◆ GIVEN TASK
Repeat exactly the lines running from the line that contains "Write a Blender" to the line that contains "cam_data.dof.aperture_fstop = 5.6"; include both ends and add nothing.

Stored items
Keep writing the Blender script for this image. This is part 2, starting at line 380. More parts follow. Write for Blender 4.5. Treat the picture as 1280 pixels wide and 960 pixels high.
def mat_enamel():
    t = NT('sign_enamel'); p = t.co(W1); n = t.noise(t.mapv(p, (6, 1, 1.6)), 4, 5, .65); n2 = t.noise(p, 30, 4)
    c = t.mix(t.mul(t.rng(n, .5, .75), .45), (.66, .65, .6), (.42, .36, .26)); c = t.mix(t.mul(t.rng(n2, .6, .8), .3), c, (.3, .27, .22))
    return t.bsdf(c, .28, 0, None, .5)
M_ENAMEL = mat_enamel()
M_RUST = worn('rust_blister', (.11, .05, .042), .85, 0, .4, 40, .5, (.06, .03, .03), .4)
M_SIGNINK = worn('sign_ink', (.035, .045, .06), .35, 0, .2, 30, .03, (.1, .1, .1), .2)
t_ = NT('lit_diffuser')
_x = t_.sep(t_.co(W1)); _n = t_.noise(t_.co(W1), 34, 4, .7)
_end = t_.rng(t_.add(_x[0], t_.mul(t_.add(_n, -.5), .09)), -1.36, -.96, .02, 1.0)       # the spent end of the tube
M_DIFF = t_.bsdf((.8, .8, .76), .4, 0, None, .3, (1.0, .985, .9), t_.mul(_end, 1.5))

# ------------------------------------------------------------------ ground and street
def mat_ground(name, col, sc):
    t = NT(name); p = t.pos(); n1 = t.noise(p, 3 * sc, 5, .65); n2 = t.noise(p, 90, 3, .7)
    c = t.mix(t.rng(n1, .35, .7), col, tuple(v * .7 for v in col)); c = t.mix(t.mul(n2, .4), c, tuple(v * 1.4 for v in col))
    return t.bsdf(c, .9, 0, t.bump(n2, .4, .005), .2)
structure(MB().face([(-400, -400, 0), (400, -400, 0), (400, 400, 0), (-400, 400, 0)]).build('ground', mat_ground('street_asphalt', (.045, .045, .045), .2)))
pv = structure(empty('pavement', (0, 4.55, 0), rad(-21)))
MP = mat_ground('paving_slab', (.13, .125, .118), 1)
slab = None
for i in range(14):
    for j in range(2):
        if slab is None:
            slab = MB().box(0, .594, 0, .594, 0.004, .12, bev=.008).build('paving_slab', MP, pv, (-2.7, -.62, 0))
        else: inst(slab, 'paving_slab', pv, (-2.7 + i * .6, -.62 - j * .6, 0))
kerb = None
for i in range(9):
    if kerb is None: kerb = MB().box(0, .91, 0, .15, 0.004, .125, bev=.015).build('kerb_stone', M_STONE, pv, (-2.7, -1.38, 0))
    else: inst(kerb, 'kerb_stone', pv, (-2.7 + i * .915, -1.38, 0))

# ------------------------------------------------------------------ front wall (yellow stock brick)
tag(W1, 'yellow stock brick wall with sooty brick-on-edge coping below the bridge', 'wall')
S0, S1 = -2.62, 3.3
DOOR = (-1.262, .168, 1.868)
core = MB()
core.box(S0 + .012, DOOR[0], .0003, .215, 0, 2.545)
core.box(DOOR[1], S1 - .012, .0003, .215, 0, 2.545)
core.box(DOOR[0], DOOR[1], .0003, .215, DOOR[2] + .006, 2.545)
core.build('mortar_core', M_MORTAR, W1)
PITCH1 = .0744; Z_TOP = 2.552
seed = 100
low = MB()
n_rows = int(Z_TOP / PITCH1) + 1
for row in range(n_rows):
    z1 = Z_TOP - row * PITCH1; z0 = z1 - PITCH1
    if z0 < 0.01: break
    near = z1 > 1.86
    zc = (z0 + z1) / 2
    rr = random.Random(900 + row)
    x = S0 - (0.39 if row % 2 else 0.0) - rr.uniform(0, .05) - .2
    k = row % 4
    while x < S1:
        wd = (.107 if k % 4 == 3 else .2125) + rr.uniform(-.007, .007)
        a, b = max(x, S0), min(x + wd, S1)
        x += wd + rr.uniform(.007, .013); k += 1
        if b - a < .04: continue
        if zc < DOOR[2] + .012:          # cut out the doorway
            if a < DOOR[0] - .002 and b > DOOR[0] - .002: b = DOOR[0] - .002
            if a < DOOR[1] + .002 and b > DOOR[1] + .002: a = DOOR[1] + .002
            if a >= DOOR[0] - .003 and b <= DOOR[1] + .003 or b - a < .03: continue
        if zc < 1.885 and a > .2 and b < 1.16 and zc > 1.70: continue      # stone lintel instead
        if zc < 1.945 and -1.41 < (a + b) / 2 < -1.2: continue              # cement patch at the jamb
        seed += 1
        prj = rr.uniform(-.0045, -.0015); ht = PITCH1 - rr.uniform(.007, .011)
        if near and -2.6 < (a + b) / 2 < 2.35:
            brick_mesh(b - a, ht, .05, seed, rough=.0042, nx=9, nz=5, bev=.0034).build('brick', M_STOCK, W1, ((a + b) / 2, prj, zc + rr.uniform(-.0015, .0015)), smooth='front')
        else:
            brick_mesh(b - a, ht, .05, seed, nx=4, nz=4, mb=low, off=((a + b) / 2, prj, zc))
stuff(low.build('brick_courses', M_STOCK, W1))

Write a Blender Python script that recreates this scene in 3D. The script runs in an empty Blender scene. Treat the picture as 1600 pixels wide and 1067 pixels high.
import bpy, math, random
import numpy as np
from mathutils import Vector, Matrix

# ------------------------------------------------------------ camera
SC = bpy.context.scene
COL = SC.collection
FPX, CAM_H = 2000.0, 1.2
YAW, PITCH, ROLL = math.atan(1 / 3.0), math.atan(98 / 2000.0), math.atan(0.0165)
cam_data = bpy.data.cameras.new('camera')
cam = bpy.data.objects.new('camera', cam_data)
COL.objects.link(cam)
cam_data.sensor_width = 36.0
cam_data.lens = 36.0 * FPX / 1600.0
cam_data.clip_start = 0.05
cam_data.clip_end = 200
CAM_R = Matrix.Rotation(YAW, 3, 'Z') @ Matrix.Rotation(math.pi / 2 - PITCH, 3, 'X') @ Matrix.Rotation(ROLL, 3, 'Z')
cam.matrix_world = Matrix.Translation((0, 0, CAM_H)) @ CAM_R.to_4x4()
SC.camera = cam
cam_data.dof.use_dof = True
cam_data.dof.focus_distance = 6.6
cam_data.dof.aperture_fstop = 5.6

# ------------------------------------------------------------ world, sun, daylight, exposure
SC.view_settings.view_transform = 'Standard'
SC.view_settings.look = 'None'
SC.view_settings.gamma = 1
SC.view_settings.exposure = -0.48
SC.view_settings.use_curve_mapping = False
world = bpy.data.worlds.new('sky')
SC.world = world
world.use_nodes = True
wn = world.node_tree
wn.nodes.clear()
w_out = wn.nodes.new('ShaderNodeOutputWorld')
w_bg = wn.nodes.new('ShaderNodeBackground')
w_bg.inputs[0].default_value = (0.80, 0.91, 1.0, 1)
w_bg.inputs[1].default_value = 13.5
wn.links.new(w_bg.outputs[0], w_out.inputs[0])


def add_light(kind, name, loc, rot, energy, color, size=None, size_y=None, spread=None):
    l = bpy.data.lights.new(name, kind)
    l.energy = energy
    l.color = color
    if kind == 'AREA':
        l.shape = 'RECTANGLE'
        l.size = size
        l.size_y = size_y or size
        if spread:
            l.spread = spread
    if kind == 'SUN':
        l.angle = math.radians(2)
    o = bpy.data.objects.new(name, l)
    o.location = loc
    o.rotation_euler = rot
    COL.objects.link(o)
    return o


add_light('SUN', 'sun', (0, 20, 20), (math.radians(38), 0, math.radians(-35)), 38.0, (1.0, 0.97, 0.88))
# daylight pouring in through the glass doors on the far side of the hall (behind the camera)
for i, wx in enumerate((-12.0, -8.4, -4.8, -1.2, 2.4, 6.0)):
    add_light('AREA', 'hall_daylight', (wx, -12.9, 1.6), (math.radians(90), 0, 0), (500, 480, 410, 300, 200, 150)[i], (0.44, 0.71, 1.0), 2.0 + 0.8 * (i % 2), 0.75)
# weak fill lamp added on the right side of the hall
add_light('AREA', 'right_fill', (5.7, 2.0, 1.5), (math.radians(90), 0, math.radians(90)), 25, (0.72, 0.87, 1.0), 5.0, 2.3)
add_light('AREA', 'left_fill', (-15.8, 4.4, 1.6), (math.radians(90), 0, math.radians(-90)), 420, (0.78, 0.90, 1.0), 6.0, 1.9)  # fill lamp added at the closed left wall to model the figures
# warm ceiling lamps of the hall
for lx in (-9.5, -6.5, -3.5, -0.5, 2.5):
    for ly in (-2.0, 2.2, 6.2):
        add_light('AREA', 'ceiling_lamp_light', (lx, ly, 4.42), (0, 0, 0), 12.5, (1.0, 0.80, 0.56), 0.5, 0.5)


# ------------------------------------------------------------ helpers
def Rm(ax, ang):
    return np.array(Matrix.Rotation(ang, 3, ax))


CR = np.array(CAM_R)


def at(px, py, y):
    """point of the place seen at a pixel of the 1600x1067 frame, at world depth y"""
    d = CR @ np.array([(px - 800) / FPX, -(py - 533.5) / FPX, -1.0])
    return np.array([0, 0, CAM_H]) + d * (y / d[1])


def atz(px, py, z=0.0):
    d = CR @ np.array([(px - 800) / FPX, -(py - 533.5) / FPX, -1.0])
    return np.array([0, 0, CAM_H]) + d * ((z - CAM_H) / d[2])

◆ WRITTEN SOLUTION
Write a Blender Python script that recreates this scene in 3D. The script runs in an empty Blender scene. Treat the picture as 1600 pixels wide and 1067 pixels high.
import bpy, math, random
import numpy as np
from mathutils import Vector, Matrix

# ------------------------------------------------------------ camera
SC = bpy.context.scene
COL = SC.collection
FPX, CAM_H = 2000.0, 1.2
YAW, PITCH, ROLL = math.atan(1 / 3.0), math.atan(98 / 2000.0), math.atan(0.0165)
cam_data = bpy.data.cameras.new('camera')
cam = bpy.data.objects.new('camera', cam_data)
COL.objects.link(cam)
cam_data.sensor_width = 36.0
cam_data.lens = 36.0 * FPX / 1600.0
cam_data.clip_start = 0.05
cam_data.clip_end = 200
CAM_R = Matrix.Rotation(YAW, 3, 'Z') @ Matrix.Rotation(math.pi / 2 - PITCH, 3, 'X') @ Matrix.Rotation(ROLL, 3, 'Z')
cam.matrix_world = Matrix.Translation((0, 0, CAM_H)) @ CAM_R.to_4x4()
SC.camera = cam
cam_data.dof.use_dof = True
cam_data.dof.focus_distance = 6.6
cam_data.dof.aperture_fstop = 5.6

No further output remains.